The fact is, not many people had noticed the 200 kiosks lining Orchard Road, the brainchild of local entrepreneur KK Fong. And the next stop was China. I interviewed Fong two years ago and he thought then that Nokia would be his competition.

Now there's nothing wrong with ambition. The idea was that Fong's kiosks would be living examples of the Wired Island's techie credentials. Want to see if your mates are down at the Huu Bar? Log on and let the bar's webcam do the work for you. It was a good idea -- if you leave out the Big Brother aspect -- but nothing a mobile phone couldn't do. But even then, the kiosks were offline more than on. And the times when they could've been really useful -- buying movie tickets, checking venues -- they were next to useless. You couldn't even check your e-mails. And where were the big bucks? Fong sold ads on the sides of his kiosks.
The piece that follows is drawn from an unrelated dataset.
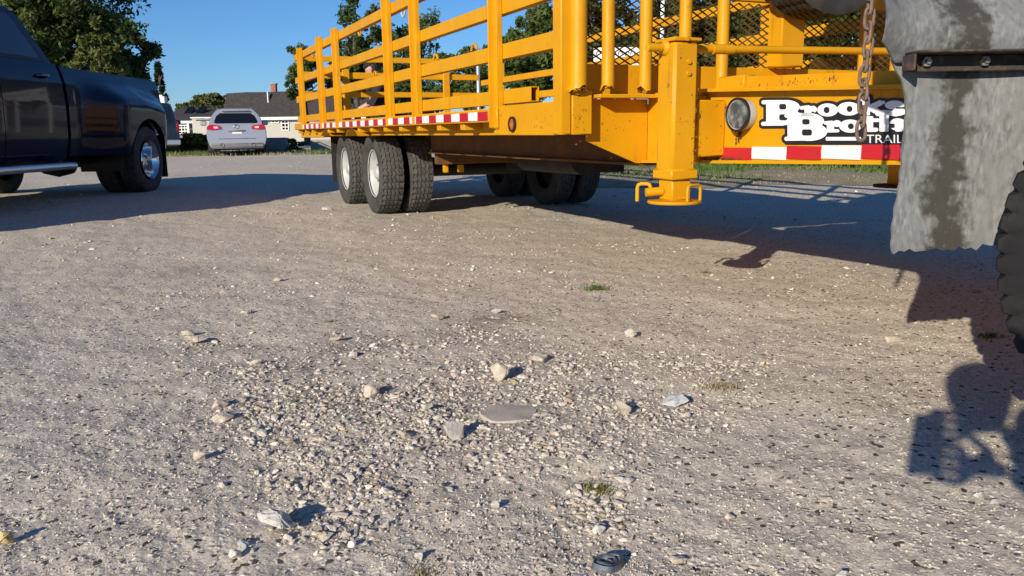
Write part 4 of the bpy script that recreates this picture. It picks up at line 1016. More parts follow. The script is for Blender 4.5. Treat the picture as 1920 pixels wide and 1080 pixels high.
# dark inner wells so no daylight shows through
m = MB(); m.box(-.55, .55, WR-.6-PY0, WR+.6-PY0, .45, .95, .02); m.box(-.8, .8, WF-.6-PY0, WF+.6-PY0, .40, .95, .02); m.build('inner_well', BLACKM, pk)
for sx in (1, -1):
    V = []; F = []
    for i, t in enumerate(np.linspace(-.25, PI+.25, 19)):
        for x in (.55, 1.10): V.append((sx*x, WR-PY0+.515*math.cos(t), .42+.515*math.sin(t)))
    for i in range(18): F.append((2*i, 2*i+1, 2*i+3, 2*i+2))
    MB().add(V, F).build('well_liner', BLACKPL, pk)
def pk_wheel(x, y, side, dishm):
    c = (x-PX0, y-PY0, .415); P = [(side*.10, .232), (side*.115, .243), (side*.125, .240), (side*.10, .222), (side*.02, .212), (-side*.045, .185), (-side*.055, .10), (-side*.02, .075), (side*.02, .07), (side*.03, 0)]
    o = MB().lathe(P, 48, c=c).build('wheel', dishm, pk, 30)
    tyre('tyre', .415, .232, .235, o, c, nseg=96, rib=4, gd=.010, mats=[RUBBER, RUBBER])
    for k in range(8):
        t = 2*PI*k/8+.2
        o2 = MB().lathe([(-side*.052, .026), (-side*.046, .028), (-side*.049, .022)], 14, c=(c[0], c[1]+.145*math.cos(t), c[2]+.145*math.sin(t))).build('hand_hole', BLACKM, o)
    return o
for sx in (1, -1):
    pk_wheel(PX0+sx*1.06, WR, sx, CHROME); pk_wheel(PX0+sx*.77, WR, sx, BLACKM); pk_wheel(PX0+sx*.88, WF, sx, CHROME)
MB().tube([(-.9, WR-PY0, .41), (.9, WR-PY0, .41)], .08, 14).lathe([(-.2, .05), (-.17, .16), (0, .2), (.17, .16), (.2, .05)], 20, c=(0, WR-PY0, .41)).build('rear_axle', BLACKM, pk)
MB().tube([(.55, 7.2-PY0, .40), (.6, 8.9-PY0, .38), (.62, 9.4-PY0, .42), (.62, 11-PY0, .45)], .045, 12).build('exhaust_pipe', BLACKM, pk)

# ------------------------------------------------------------------ parked cars in the distance
def car(name, label, x, y, width, height, length, paintm, boxy, lower, detail=True):
    zg = gz(x, y); t = thing(name, label, 'car', (x, y, zg), math.atan2(-x, y)+.02); hw = width/2
    if boxy: prof = [(.30, .90), (.42, .97), (.70, 1.0), (.98, .99), (1.10, .96), (1.5, .88), (height-.10, .80), (height-.02, .70), (height, .5)]
    else: prof = [(.26, .86), (.40, .95), (.58, .995), (.80, 1.0), (.98, .955), (1.06, .90), (1.30, .83), (height-.12, .70), (height-.03, .60), (height, .42)]
    st = [0, .03, .10, .6, length-1.6, length-.4, length]
    V = []; F = []; K = len(prof)
    def yoff(z, s):                          # rake of the tail and nose
        if s < .2: return (.05 if z < .62 else .10+(max(0, z-1.0)*(.14 if boxy else .42))) + s
        if s > length-2: return s-(1.2 if z > 1.05 and s > length-1.5 else 0)
        return s
    for s in st:
        k = {0: .965, .03: .99}.get(s, 1) if s < .2 else (1 if s < length-.5 else .9)
        for z, w in prof: V.append((-hw*w*k, yoff(z, s), z))
        for z, w in prof[::-1]: V.append((hw*w*k, yoff(z, s), z))
    M_ = 2*K
    for i in range(len(st)-1): F += [(i*M_+k, i*M_+(k+1) % M_, (i+1)*M_+(k+1) % M_, (i+1)*M_+k) for k in range(M_)]
    for k in range(K-1):
        F.append((k, k+1, M_-2-k, M_-1-k)); o = (len(st)-1)*M_; F.append((o+k, o+M_-1-k, o+M_-2-k, o+k+1))
    MB().add(V, F).build('body', paintm, t, 32)
    def tail(z): return yoff(z, 0)
    def panel(nm, pts, m, out=.006, par=None, th=.02):
        V = [(a, tail(z)-out, z) for a, z in pts]+[(a, tail(z)-out+th, z) for a, z in pts]; n = len(pts)
        return MB().add(V, [tuple(range(n)), tuple(range(2*n-1, n-1, -1))]+[(i, i+n, (i+1) % n+n, (i+1) % n) for i in range(n)]).build(nm, m, par or t, 30)
    if boxy:
        panel('rear_window', [(-hw*.80, 1.16), (hw*.80, 1.16), (hw*.74, height-.16), (-hw*.74, height-.16)], GLASSK)
        for s in (1, -1): MB().box(s*hw*.90, s*hw*.995, .05, .22, .82, 1.18, .015).build('tail_light', simple('dim red lens', (.17, .006, .01), .25), t)
        MB().box(-hw, hw, -.10, .15, .36, .56, .03).build('rear_bumper', ALU, t)
        MB().box(-hw*.5, hw*.62, .055, .075, .70, .755, .004).build('name_strip', CHROME, t)
    else:
        zb = [(-.66, 1.09), (.66, 1.09), (.72, 1.13), (.63, 1.33), (.50, height-.15), (-.50, height-.15), (-.63, 1.33), (-.72, 1.13)]
        panel('rear_window', [(a*hw/.98, b) for a, b in zb], GLASSK)
        for s in (1, -1):
            tl = panel('tail_light', [(s*hw*.50, .905), (s*hw*.80, .87), (s*hw*.99, .90), (s*hw*.96, 1.0), (s*hw*.86, 1.055), (s*hw*.60, 1.03), (s*hw*.50, .98)], LENS_R, .03, th=.10)
            panel('reverse_lamp', [(s*hw*.60, .93), (s*hw*.74, .92), (s*hw*.76, .99), (s*hw*.62, .99)], simple('clear lamp', (.75, .5, .5), .15), .036, tl)
            MB().tube([(s*.50, -.02, .37), (s*.50, .12, .37)], .062, 16, cap=False).build('exhaust_tip', CHROME, t)
            MB().tube([(s*.50, .03, .37), (s*.50, .14, .37)], .052, 16).build('exhaust_bore', BLACKM, t)
            MB().tube([(s*.56, .75, height-.03), (s*.56, .95, height+.045), (s*.56, 2.3, height+.045), (s*.56, 2.5, height-.02)], .022, 8).build('roof_rail', ALU, t)
        MB().box(-hw*.90, hw*.90, .005, .3, .26, .44, .05).build('lower_bumper', GREYPL, t)
        MB().box(-.36, .36, -.004, .2, .325, .345, .004).build('bumper_trim', CHROME, t)
        panel('plate_recess', [(-.20, .66), (.22, .66), (.26, .83), (-.24, .83)], GREYPL, .004)
        panel('trim_bar', [(-.28, .83), (.29, .83), (.27, .865), (-.26, .865)], CHROME, .02)
        pl = panel('number_plate', [(-.15, .68), (.16, .68), (.16, .80), (-.15, .80)], VINYL_W, .012)
        MB().lathe([(0, .085), (-.012, .08), (-.012, .062), (0, .058)], 24, 'y', (0, tail(.98)-.006, .98)).build('badge', CHROME, t)
        MB().box(-hw*.62, hw*.62, tail(.60)-.012, tail(.60)+.02, .575, .588, .002).build('seam', BLACKPL, t)
        MB().box(-.45, .45, tail(height-.12)-.10, tail(height-.12)+.2, height-.085, height-.055, .01).build('spoiler', paintm, t)
        panel('trim_mark', [(hw*.42, .66), (hw*.62, .66), (hw*.62, .685), (hw*.42, .685)], CHROME, .006)
    for s in (1, -1):
        mz = 1.05 if not boxy else 1.12
        MB().box(s*(hw+.0), s*(hw+.22), length-2.1, length-1.98, mz, mz+.17, .04).build('wing_mirror', BLACKP if boxy else paintm, t)
        for yy in (1.05, length-.9):
            c = (s*(hw-.13), yy, .365); w_ = MB().lathe([(s*.10, .25), (s*.11, .24), (s*.05, .2), (s*.04, 0)], 20, c=c).build('wheel', ALU, t); tyre('tyre', .365, .25, .24, w_, c, nseg=40, rib=3, mats=[RUBBER, RUBBER])
    MB().box(-hw*.85, hw*.85, .3, length-.5, .2, .32, .02).build('underbody', BLACKM, t)
    return t
c_ = dp(447.5, 290, 27.5); car('silver_car', 'silver crossover car with red tail lights parked facing away in front of the house', c_.x, 27.5, 1.93, 1.58, 4.9, SILV, False, .44)
c_ = dp(336, 280, 29.0); car('dark_car', 'black boxy car half hidden behind the tail of the navy pickup', c_.x-1.0, 29.0, 2.0, 1.86, 5.0, BLACKP, True, .44)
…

E-mail remains the killer app of the Internet and people will pay to be connected. They will not pay to log into the details of their union pension plan like you could on Fong's machines. Not while out and about anyway. The Brits, for example, recently introduced street kiosk for those on the run. Not only do they work, you can check e-mail. And they're extremely popular.
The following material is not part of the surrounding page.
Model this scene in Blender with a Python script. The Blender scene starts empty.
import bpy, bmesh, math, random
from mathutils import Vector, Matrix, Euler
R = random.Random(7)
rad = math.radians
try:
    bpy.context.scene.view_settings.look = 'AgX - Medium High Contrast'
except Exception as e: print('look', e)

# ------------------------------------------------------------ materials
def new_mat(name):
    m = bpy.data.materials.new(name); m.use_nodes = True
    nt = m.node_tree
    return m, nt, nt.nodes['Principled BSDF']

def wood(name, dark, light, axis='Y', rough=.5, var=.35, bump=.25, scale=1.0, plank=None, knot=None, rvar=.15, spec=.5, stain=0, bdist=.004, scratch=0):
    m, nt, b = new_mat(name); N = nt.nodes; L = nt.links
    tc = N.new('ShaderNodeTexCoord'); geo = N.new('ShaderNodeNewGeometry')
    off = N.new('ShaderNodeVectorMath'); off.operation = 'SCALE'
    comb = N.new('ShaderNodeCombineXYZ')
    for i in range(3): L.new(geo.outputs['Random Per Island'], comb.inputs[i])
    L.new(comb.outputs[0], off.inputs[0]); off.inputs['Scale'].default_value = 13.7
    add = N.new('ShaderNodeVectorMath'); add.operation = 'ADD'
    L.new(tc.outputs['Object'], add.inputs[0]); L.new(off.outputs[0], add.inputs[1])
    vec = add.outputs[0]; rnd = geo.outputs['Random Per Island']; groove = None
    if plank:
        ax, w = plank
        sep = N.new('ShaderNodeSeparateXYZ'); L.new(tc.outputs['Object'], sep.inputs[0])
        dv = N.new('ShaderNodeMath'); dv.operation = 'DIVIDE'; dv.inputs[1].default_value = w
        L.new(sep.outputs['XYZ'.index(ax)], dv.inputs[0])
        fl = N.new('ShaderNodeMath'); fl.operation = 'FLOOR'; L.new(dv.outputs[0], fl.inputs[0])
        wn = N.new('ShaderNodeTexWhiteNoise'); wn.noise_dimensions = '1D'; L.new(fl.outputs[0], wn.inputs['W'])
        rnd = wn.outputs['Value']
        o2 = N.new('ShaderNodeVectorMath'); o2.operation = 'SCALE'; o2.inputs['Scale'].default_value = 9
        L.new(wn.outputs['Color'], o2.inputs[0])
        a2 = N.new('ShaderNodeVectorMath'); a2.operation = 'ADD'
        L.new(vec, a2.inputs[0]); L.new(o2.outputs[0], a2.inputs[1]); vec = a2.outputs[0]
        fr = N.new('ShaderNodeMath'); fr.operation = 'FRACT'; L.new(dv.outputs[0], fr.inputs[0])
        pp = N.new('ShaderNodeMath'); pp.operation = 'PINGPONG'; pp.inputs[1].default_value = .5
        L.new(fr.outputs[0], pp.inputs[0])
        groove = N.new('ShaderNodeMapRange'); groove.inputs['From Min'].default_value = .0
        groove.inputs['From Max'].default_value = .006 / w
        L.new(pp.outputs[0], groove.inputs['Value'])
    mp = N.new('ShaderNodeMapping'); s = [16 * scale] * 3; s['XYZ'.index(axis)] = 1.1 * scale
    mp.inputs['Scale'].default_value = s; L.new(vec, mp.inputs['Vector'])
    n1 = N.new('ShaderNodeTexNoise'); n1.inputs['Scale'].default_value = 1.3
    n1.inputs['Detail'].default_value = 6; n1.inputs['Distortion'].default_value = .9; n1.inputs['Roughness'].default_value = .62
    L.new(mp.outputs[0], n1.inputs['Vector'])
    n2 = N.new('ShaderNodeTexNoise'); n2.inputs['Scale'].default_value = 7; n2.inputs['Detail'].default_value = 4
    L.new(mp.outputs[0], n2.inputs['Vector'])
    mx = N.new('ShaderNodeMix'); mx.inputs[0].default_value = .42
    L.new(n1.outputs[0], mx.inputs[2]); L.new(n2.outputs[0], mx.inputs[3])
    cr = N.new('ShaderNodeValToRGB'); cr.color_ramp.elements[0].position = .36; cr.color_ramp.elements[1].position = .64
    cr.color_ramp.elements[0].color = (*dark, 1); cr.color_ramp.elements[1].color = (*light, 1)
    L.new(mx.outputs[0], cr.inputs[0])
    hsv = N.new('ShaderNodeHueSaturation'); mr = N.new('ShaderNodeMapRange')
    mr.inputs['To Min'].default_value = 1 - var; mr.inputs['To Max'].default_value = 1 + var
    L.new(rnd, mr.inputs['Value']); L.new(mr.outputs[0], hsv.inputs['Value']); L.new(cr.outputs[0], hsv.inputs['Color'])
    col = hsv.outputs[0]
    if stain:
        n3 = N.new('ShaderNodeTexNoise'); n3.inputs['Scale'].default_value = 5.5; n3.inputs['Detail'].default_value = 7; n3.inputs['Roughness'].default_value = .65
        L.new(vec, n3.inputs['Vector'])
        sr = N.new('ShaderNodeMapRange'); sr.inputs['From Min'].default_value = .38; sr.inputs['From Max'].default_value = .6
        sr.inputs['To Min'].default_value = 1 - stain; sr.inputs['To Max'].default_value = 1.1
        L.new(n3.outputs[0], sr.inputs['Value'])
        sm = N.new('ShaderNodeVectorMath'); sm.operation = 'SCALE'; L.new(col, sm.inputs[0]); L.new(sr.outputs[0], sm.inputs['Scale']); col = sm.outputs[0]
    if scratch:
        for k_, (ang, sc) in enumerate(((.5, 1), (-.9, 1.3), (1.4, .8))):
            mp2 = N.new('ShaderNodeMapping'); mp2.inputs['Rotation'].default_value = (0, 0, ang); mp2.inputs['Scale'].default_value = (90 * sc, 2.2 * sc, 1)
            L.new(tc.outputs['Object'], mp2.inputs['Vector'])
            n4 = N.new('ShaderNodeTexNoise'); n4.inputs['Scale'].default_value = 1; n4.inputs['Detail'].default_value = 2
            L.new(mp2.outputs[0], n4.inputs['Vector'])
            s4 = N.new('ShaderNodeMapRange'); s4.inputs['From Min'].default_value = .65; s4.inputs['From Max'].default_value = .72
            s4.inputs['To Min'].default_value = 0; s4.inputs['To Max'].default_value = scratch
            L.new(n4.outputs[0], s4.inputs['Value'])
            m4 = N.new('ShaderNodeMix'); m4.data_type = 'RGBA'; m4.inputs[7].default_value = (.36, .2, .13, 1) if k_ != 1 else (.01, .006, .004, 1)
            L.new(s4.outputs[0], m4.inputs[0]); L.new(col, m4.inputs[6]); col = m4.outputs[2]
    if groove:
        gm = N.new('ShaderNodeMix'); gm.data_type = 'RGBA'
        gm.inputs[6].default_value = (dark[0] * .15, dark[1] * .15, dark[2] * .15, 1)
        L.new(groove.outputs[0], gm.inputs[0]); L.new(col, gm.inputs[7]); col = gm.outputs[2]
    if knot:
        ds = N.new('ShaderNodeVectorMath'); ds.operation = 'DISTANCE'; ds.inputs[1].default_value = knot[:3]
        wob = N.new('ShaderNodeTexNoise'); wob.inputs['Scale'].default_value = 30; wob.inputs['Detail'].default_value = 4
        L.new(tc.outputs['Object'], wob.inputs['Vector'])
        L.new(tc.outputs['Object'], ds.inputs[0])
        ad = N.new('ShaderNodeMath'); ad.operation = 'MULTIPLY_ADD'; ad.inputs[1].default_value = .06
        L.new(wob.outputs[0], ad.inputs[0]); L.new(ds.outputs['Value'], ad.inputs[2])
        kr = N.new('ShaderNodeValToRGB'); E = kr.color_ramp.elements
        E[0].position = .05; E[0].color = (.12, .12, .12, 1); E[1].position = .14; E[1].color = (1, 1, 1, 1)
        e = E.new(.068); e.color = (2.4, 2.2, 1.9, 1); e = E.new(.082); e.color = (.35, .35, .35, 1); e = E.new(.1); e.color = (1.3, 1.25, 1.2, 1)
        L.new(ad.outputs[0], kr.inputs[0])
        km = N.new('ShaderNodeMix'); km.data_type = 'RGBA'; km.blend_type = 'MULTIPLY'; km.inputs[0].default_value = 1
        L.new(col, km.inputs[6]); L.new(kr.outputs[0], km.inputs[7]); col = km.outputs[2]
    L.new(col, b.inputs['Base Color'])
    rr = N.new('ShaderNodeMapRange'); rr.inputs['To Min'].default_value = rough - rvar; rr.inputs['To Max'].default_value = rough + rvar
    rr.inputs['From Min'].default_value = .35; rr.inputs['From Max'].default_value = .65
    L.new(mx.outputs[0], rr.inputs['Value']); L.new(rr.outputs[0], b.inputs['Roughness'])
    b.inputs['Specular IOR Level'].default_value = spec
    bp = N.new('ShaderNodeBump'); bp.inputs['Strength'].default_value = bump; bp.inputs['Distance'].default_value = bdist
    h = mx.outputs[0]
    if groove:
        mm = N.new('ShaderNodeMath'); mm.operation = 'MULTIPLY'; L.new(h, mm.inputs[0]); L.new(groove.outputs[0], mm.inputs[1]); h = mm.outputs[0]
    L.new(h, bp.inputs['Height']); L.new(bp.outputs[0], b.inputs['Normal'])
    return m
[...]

Fong's kiosks kind of summed up how crazy the Net world became. He was a printer of banking research who saw the Net threatening his traditional business. A year before the first kiosk arrived on Orchard Rd in early 1999, Fong didn't really know what the Internet was. No matter. Re-cast your company as a Net play and float it on the stock market as Singapore's first pure Internet firm. Which was fine in an Internet stock boom. And for a few months, Fong was almost a billionaire. He was even nominated for a premier business award, the Phoenix, set up by the Singaporean government to encourage corporate re-invention.

But about the only good call Fong made was to see the Net threatening his humble print shop and smartly move to the stock market. Now he's suspected of selling big licks of stock. No surprise there. Still, that will give him some cash. He's gone back to the print business, and what do you know? He was right. His old business actually has been superseded by the Internet.